Maybe at some point I will depend more on an external editor. However,
all my programs are built from smaller programs, and I never have
had a program that needs more than a screen. What am I missing?

I know some do spend 99% of their time in a text editor, and spend
considerable effort linking (sometimes failing) the editor to other programs.

Nick, what 3 aspects of Vim (or whatever) make it so useful in your
personal Stata programming?

-Dave

I don't know where Partho gets the impression that "very few regular
Stata programmers use the built-in editor".

More seriously, I am happy to agree that good text editors are
immensely helpful, but I'd place the emphasis elsewhere.

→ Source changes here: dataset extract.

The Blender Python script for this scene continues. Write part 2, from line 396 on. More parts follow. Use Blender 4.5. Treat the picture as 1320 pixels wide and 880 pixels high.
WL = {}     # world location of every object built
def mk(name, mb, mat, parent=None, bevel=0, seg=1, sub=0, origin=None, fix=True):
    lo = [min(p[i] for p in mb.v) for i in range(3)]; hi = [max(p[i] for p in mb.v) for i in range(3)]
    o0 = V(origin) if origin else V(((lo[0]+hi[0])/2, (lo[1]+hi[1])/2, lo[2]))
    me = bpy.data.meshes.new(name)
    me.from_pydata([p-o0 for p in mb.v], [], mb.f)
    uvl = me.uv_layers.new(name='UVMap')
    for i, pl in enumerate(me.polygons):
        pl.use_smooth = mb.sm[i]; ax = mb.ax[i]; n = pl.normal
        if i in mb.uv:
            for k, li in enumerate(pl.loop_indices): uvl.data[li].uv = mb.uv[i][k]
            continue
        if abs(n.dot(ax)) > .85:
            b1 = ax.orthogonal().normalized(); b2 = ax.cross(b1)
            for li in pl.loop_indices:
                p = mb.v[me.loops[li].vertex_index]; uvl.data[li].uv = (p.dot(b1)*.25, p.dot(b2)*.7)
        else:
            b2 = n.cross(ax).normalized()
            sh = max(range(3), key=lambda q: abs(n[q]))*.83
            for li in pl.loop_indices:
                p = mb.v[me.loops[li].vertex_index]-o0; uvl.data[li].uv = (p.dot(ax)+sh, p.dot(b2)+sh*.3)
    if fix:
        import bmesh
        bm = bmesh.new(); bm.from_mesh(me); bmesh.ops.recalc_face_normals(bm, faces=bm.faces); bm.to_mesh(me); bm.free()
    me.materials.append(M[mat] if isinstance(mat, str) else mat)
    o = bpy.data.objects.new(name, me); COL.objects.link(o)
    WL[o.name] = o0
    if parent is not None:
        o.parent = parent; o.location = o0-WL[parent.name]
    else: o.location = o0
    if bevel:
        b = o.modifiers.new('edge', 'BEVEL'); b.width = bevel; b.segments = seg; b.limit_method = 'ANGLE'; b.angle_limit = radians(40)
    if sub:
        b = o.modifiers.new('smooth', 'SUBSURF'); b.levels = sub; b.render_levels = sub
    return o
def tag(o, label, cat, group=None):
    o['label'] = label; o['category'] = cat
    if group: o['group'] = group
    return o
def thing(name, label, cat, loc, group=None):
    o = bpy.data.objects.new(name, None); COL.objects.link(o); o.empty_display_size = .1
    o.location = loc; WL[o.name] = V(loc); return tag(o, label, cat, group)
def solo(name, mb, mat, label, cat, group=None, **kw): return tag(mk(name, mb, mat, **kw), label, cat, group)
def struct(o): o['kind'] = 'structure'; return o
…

Let's not get sidetracked by distinguishing "regular programmers",
however defined, from other users, or by focusing on what they use,
not least because the do-file editor is not primarily designed as a
programmers' editor. It is for do-file editing, primarily. So, it is
aimed very much at all users who are not satisfied by interactive
sessions in which each command is typed one at a time. That should be
most users. (A do-file is not a program as such. Whether it defines a
program is a different issue.)

A little history here: When the do-file editor was introduced into
Stata there were already very well-developed text editors in existence
and Stata's developers were very well aware that many users were using
them intensively: after all, that was precisely what the developers
were doing themselves. Also, there was not, and is not, any kind of
consensus on the leading text editor, even within users of a single
operating system. Even among Unix users, there was much friendly and
some angry disagreement between users of vi, emacs and other editors.
So, there was no real mileage in announcing to Stata users that the
standard would be to use a particular external editor, even one that
was free. (It remains true, I think, that many Windows users make
little or no use of text editors any way; most of the students I ask
(age ~ 20) don't seem to know about Notepad, not that they are missing
much.)

In essence, the Stata do-file editor was originally _designed_ to be a
very simple editor, one that could be learned very quickly and had
just about the minimum needed. Criticising it as unsophisticated is
like criticising a bicycle for not being a plane.

Over the years  StataCorp have subverted that original aim to some
extent by adding some features in most if not all subsequent releases,
but there is no intention to try to match the better-developed editors
in functionality.

I program in Stata and when that gets a little serious I always switch
to my favourite text editor, which happens to be Vim. But I use
Stata's do-file editor daily too. It's fine, indeed very helpful, for
little editing jobs, not least in fiddling with code or data fragments
from Statalist questions. I suspect that's a common mix of styles.